All he says is “Mary”, all he does is call her by name, and everything changes. When he called her by name, Mary knew that it was Jesus, that all of his promises of resurrection were true. And because she knew the that the resurrection was real, she could say, “I have seen the Lord”. It is finished, but it is not over because the instant we are called by name by Jesus, who was crucified and dead, and now is risen, we are not the same. We have deeper faith, more spiritual confidence, an openness to listen to God and to each other more closely. We will know that we are called by name. I believe Mary may have left there humming an Easter song. Turn with me to hymn # 226 and let’s sing with Mary the first verse and chorus of “He Lives!”

“I serve a risen savior whose in the world today. I know that he is with me, no matter what folk say. I see his hand of mercy, I hear his voice of cheer, and just the time I need him, he’s always near. He lives, he lives. Christ Jesus lives today. He walks with me, and talks with me, along life’s narrow way. He lives, he lives, salvation to impart. You ask me how I know he lives, he lives within my heart” (He Lives! Chalice Hymnal, #226).

Because he lives in our hearts, it is finished, but it is not over. Easter, this day of resurrection means that we can claim the promise of resurrection the Mary way did. Let’s stand for a while in the places that confuse us and discern wait for Jesus to call us by name. Mary was not about to leave the tomb until she understood what had happened to Jesus. She would bury it again if necessary – she would do what was right. She helps us see that it is important, it is spiritually fulfilling to stay where we are sometimes and wait for the answers we need to come to us. We can like Mary, wait, and when we wait, we can witness God’s great miracle.

The resurrection of Jesus calls on our faith and our spirit. It calls us to say that we are finished with fear and doubt, and shame. But that faith, and hope and deep satisfaction in God and the love of Jesus Christ are never done. It calls on us to face today’s realities and tomorrow’s uncertainties not with despair, but with eager expectation of what God will do for us.

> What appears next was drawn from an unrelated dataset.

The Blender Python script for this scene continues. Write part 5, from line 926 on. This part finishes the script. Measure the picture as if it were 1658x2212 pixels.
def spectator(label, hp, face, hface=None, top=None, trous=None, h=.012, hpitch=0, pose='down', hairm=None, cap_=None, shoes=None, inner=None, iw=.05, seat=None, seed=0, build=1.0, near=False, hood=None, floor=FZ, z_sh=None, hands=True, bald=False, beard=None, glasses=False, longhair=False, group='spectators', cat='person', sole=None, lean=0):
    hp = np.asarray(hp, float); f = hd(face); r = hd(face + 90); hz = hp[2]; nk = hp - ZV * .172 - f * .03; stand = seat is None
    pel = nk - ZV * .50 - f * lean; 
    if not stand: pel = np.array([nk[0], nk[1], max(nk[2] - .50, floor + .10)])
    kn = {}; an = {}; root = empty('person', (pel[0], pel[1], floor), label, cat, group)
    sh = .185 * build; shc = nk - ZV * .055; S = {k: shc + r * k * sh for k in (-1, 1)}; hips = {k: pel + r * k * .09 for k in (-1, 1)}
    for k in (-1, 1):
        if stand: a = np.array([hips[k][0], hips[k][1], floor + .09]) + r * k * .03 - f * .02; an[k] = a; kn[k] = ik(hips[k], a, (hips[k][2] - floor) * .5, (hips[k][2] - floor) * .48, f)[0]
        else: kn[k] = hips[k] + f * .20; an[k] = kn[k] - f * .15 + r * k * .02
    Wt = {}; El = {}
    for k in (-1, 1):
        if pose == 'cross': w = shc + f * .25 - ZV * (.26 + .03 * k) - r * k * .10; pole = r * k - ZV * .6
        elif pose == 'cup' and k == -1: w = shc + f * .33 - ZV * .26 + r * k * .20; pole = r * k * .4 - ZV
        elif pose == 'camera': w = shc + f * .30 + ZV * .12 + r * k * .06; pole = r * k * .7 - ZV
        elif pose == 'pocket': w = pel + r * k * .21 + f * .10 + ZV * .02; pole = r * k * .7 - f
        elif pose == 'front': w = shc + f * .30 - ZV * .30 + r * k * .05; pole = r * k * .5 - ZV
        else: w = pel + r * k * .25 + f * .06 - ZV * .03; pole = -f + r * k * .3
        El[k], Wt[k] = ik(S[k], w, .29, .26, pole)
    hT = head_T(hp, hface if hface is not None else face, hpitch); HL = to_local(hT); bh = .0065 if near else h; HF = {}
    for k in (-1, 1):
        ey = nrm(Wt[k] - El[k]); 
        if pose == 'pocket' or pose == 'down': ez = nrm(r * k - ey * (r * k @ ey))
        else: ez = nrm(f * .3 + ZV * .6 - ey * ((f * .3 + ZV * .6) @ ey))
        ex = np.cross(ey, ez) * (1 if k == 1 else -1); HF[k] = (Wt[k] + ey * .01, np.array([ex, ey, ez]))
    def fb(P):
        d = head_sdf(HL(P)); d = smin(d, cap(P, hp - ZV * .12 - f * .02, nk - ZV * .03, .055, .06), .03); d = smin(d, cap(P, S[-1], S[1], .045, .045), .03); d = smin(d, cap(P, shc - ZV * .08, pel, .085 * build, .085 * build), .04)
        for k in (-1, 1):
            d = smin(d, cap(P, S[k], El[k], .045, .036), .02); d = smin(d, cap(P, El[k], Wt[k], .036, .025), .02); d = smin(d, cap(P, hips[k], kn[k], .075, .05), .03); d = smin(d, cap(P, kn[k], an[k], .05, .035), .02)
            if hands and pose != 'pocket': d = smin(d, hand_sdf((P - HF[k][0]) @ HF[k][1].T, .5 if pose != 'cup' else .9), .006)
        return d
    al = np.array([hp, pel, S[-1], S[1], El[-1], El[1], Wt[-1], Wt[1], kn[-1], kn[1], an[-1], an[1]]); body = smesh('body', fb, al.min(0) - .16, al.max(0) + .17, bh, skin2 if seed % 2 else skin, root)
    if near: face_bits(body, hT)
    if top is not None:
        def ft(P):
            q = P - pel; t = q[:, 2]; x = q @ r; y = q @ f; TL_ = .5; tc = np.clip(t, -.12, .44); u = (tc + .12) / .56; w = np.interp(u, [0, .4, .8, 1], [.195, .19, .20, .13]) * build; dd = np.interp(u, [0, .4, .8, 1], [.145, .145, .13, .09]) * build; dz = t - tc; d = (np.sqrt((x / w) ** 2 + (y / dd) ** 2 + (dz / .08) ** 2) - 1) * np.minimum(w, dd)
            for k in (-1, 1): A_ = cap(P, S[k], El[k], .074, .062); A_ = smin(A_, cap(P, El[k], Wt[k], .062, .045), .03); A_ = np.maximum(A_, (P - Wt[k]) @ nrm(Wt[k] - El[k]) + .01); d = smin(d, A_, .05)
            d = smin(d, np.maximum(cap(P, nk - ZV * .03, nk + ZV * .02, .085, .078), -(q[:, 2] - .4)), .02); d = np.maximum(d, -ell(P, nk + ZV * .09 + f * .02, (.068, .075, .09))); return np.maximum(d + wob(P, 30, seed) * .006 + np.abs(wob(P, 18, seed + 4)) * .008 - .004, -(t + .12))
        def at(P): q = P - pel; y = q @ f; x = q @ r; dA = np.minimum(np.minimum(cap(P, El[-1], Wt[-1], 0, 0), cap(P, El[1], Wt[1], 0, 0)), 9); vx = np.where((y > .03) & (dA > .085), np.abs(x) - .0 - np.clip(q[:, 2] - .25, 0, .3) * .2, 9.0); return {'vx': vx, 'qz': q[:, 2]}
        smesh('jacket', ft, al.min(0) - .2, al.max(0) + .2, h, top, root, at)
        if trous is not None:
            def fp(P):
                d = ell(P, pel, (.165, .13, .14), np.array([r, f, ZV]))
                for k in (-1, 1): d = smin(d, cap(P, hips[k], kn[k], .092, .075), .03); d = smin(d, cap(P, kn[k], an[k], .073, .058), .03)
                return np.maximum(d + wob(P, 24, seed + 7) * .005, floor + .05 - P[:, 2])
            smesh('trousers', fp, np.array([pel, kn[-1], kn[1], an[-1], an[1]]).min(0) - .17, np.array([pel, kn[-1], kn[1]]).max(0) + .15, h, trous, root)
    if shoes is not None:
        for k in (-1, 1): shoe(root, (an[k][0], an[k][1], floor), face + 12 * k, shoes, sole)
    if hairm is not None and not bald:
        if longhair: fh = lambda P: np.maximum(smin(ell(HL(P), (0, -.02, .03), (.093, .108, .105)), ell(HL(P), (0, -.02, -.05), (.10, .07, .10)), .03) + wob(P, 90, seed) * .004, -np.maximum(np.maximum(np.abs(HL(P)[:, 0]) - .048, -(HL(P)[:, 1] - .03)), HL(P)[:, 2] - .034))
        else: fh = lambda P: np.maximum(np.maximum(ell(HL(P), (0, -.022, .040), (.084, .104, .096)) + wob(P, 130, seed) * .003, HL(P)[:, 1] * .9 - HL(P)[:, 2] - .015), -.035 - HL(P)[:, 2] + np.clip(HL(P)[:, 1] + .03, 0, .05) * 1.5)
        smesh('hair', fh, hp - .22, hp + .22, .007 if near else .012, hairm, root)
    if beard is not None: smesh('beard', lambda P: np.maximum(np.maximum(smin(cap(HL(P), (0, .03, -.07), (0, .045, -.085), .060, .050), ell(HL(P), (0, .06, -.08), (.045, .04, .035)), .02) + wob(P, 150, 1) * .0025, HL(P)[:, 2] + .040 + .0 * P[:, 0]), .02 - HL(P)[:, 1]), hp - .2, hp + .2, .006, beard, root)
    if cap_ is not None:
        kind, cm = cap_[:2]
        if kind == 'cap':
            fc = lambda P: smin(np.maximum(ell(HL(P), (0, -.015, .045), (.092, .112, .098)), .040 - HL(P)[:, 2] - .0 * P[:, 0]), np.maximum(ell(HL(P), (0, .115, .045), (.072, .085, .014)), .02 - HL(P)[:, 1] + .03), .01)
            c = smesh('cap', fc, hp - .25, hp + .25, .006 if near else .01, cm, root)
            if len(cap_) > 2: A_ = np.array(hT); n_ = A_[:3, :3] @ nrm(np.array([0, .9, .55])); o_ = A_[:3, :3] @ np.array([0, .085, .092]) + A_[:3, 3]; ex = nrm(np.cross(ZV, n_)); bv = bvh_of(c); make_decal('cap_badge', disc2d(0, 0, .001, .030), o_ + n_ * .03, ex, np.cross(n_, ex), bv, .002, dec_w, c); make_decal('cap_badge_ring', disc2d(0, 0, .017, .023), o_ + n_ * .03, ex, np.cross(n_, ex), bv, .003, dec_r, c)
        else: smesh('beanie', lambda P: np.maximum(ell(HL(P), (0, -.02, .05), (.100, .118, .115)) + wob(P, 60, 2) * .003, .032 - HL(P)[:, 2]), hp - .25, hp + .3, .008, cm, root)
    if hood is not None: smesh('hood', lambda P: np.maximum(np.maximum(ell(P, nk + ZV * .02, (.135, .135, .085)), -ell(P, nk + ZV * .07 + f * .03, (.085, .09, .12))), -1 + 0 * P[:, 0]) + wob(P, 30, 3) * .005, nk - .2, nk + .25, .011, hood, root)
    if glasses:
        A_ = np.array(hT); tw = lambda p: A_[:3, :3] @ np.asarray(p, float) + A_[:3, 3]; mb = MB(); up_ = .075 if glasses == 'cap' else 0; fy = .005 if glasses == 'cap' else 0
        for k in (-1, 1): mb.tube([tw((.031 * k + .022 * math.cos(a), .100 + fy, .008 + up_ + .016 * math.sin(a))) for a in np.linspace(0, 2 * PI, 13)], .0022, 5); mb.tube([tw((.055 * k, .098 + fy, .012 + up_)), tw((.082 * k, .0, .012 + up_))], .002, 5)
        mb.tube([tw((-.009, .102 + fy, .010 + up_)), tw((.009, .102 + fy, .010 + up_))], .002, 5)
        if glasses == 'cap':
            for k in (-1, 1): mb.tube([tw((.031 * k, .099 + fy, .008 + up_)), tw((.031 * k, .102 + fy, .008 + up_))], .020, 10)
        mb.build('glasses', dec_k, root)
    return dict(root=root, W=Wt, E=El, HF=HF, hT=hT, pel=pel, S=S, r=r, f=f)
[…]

This invitation to share in the new life that God has for us means that we can worry less about what we do not have anymore, we can let it go. What we can do as we declare that we too serve a risen savior, is to count the blessings we have right now – willing hearts, people who have stayed, this building, and the Holy Spirit of God alive and moving in this place, and the risen Christ among us. God is yet working in us.

We can continue to tell the story of the empty tomb because we are resurrection people who live in the glory of the risen Christ and in the promise of our own. And what is the story we tell? We can tell the story of how God was at work in Jesus, transforming the tomb into a changing room. There in that space Jesus was able to take off humanity, and mortality, and being earthbound, and death. He was able in that borrowed tomb to put on divinity, and immortality, and life forever with God and with us.

We can say that while he said on the cross, “it is finished”. But there is that tomb/changing room, God says by the power of Christ’s resurrection, and by the power to raise up in each one of us new strength, new vision, a new song, a new way of hearing our name, indeed new life, God is not yet done. That is indeed the good news that is proclaimed to us and by us; it is the good news we received; it is the good news in which we stand, and it is the good news by which we are saved.

This day of resurrection is the day that we are called one more time to trust in our God, and to proclaim Jesus Christ risen from the dead. This is the day to know that God continues to do great work in us.

“He arose a victor from the dark domain, and he lives forever with the saints to reign. He arose! He arose! Hallelujah! Christ arose.” (Christ Arose!, Chalice Hymnal, #224).The tomb is empty and our spirits are filled. Thanks be to God. Amen.